> _GIVEN MATERIAL_
---------------

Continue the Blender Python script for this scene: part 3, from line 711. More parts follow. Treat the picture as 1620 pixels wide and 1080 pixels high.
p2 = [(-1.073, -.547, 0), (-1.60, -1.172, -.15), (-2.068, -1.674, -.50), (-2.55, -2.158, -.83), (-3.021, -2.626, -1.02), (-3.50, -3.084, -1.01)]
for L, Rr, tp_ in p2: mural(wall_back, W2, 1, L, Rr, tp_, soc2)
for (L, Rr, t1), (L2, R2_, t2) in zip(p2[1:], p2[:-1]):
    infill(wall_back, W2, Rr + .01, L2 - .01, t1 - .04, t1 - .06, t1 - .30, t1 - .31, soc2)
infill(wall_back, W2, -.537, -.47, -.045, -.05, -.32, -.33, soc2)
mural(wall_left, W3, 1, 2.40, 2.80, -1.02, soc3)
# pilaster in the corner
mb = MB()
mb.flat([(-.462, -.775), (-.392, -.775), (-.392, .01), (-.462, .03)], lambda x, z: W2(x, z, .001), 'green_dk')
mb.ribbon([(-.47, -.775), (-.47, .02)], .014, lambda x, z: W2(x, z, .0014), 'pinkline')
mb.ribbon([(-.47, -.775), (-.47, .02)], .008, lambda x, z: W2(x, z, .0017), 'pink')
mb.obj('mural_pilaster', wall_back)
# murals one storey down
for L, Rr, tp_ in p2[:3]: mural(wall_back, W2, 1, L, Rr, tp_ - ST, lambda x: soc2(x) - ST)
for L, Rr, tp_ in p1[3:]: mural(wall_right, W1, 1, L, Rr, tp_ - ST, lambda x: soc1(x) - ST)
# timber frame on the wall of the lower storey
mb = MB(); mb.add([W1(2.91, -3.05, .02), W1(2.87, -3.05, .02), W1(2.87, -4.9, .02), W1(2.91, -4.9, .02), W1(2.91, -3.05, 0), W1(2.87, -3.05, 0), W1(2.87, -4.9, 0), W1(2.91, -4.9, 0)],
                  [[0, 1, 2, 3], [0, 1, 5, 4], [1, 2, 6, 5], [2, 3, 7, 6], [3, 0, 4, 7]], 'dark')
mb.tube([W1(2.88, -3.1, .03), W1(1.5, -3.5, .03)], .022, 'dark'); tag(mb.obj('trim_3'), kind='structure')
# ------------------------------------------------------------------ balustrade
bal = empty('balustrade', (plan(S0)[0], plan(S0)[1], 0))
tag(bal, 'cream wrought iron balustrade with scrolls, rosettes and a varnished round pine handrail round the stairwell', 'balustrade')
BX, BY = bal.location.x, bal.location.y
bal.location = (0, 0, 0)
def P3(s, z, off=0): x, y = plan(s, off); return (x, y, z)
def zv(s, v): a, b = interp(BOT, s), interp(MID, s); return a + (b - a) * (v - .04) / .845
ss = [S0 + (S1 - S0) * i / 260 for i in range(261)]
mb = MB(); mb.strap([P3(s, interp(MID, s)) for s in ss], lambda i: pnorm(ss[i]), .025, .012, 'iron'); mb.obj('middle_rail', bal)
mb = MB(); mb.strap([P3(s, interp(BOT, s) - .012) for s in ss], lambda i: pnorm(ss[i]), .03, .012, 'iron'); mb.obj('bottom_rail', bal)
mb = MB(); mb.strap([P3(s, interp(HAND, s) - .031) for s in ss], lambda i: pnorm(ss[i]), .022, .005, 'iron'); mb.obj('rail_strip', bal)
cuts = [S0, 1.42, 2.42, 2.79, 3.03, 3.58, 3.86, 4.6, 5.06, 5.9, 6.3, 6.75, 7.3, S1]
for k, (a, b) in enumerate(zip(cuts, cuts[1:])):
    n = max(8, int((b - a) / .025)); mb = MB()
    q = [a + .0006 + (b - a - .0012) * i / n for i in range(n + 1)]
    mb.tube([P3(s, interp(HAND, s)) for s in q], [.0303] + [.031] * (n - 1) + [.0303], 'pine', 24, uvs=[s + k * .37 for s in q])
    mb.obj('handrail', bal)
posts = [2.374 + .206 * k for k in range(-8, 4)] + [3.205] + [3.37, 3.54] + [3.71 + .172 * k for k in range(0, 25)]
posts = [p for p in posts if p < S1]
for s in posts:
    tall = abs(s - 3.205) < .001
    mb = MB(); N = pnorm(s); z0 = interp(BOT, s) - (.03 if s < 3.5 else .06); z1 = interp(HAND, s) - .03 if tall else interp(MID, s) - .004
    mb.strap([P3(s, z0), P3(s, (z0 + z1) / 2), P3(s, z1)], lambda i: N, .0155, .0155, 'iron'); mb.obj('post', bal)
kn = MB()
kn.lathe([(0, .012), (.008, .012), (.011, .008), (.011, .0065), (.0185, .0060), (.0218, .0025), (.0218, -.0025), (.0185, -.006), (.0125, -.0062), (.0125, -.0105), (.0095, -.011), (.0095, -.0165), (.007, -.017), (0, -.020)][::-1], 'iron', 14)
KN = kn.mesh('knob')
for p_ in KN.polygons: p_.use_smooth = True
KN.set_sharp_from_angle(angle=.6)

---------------

> _TASK DETAILS_
Transcribe the material above in its entirety. Match it exactly.

> _EXPECTED OUTPUT_
Continue the Blender Python script for this scene: part 3, from line 711. More parts follow. Treat the picture as 1620 pixels wide and 1080 pixels high.
p2 = [(-1.073, -.547, 0), (-1.60, -1.172, -.15), (-2.068, -1.674, -.50), (-2.55, -2.158, -.83), (-3.021, -2.626, -1.02), (-3.50, -3.084, -1.01)]
for L, Rr, tp_ in p2: mural(wall_back, W2, 1, L, Rr, tp_, soc2)
for (L, Rr, t1), (L2, R2_, t2) in zip(p2[1:], p2[:-1]):
    infill(wall_back, W2, Rr + .01, L2 - .01, t1 - .04, t1 - .06, t1 - .30, t1 - .31, soc2)
infill(wall_back, W2, -.537, -.47, -.045, -.05, -.32, -.33, soc2)
mural(wall_left, W3, 1, 2.40, 2.80, -1.02, soc3)
# pilaster in the corner
mb = MB()
mb.flat([(-.462, -.775), (-.392, -.775), (-.392, .01), (-.462, .03)], lambda x, z: W2(x, z, .001), 'green_dk')
mb.ribbon([(-.47, -.775), (-.47, .02)], .014, lambda x, z: W2(x, z, .0014), 'pinkline')
mb.ribbon([(-.47, -.775), (-.47, .02)], .008, lambda x, z: W2(x, z, .0017), 'pink')
mb.obj('mural_pilaster', wall_back)
# murals one storey down
for L, Rr, tp_ in p2[:3]: mural(wall_back, W2, 1, L, Rr, tp_ - ST, lambda x: soc2(x) - ST)
for L, Rr, tp_ in p1[3:]: mural(wall_right, W1, 1, L, Rr, tp_ - ST, lambda x: soc1(x) - ST)
# timber frame on the wall of the lower storey
mb = MB(); mb.add([W1(2.91, -3.05, .02), W1(2.87, -3.05, .02), W1(2.87, -4.9, .02), W1(2.91, -4.9, .02), W1(2.91, -3.05, 0), W1(2.87, -3.05, 0), W1(2.87, -4.9, 0), W1(2.91, -4.9, 0)],
                  [[0, 1, 2, 3], [0, 1, 5, 4], [1, 2, 6, 5], [2, 3, 7, 6], [3, 0, 4, 7]], 'dark')
mb.tube([W1(2.88, -3.1, .03), W1(1.5, -3.5, .03)], .022, 'dark'); tag(mb.obj('trim_3'), kind='structure')
# ------------------------------------------------------------------ balustrade
bal = empty('balustrade', (plan(S0)[0], plan(S0)[1], 0))
tag(bal, 'cream wrought iron balustrade with scrolls, rosettes and a varnished round pine handrail round the stairwell', 'balustrade')
BX, BY = bal.location.x, bal.location.y
bal.location = (0, 0, 0)
def P3(s, z, off=0): x, y = plan(s, off); return (x, y, z)
def zv(s, v): a, b = interp(BOT, s), interp(MID, s); return a + (b - a) * (v - .04) / .845
ss = [S0 + (S1 - S0) * i / 260 for i in range(261)]
mb = MB(); mb.strap([P3(s, interp(MID, s)) for s in ss], lambda i: pnorm(ss[i]), .025, .012, 'iron'); mb.obj('middle_rail', bal)
mb = MB(); mb.strap([P3(s, interp(BOT, s) - .012) for s in ss], lambda i: pnorm(ss[i]), .03, .012, 'iron'); mb.obj('bottom_rail', bal)
mb = MB(); mb.strap([P3(s, interp(HAND, s) - .031) for s in ss], lambda i: pnorm(ss[i]), .022, .005, 'iron'); mb.obj('rail_strip', bal)
cuts = [S0, 1.42, 2.42, 2.79, 3.03, 3.58, 3.86, 4.6, 5.06, 5.9, 6.3, 6.75, 7.3, S1]
for k, (a, b) in enumerate(zip(cuts, cuts[1:])):
    n = max(8, int((b - a) / .025)); mb = MB()
    q = [a + .0006 + (b - a - .0012) * i / n for i in range(n + 1)]
    mb.tube([P3(s, interp(HAND, s)) for s in q], [.0303] + [.031] * (n - 1) + [.0303], 'pine', 24, uvs=[s + k * .37 for s in q])
    mb.obj('handrail', bal)
posts = [2.374 + .206 * k for k in range(-8, 4)] + [3.205] + [3.37, 3.54] + [3.71 + .172 * k for k in range(0, 25)]
posts = [p for p in posts if p < S1]
for s in posts:
    tall = abs(s - 3.205) < .001
    mb = MB(); N = pnorm(s); z0 = interp(BOT, s) - (.03 if s < 3.5 else .06); z1 = interp(HAND, s) - .03 if tall else interp(MID, s) - .004
    mb.strap([P3(s, z0), P3(s, (z0 + z1) / 2), P3(s, z1)], lambda i: N, .0155, .0155, 'iron'); mb.obj('post', bal)
kn = MB()
kn.lathe([(0, .012), (.008, .012), (.011, .008), (.011, .0065), (.0185, .0060), (.0218, .0025), (.0218, -.0025), (.0185, -.006), (.0125, -.0062), (.0125, -.0105), (.0095, -.011), (.0095, -.0165), (.007, -.017), (0, -.020)][::-1], 'iron', 14)
KN = kn.mesh('knob')
for p_ in KN.polygons: p_.use_smooth = True
KN.set_sharp_from_angle(angle=.6)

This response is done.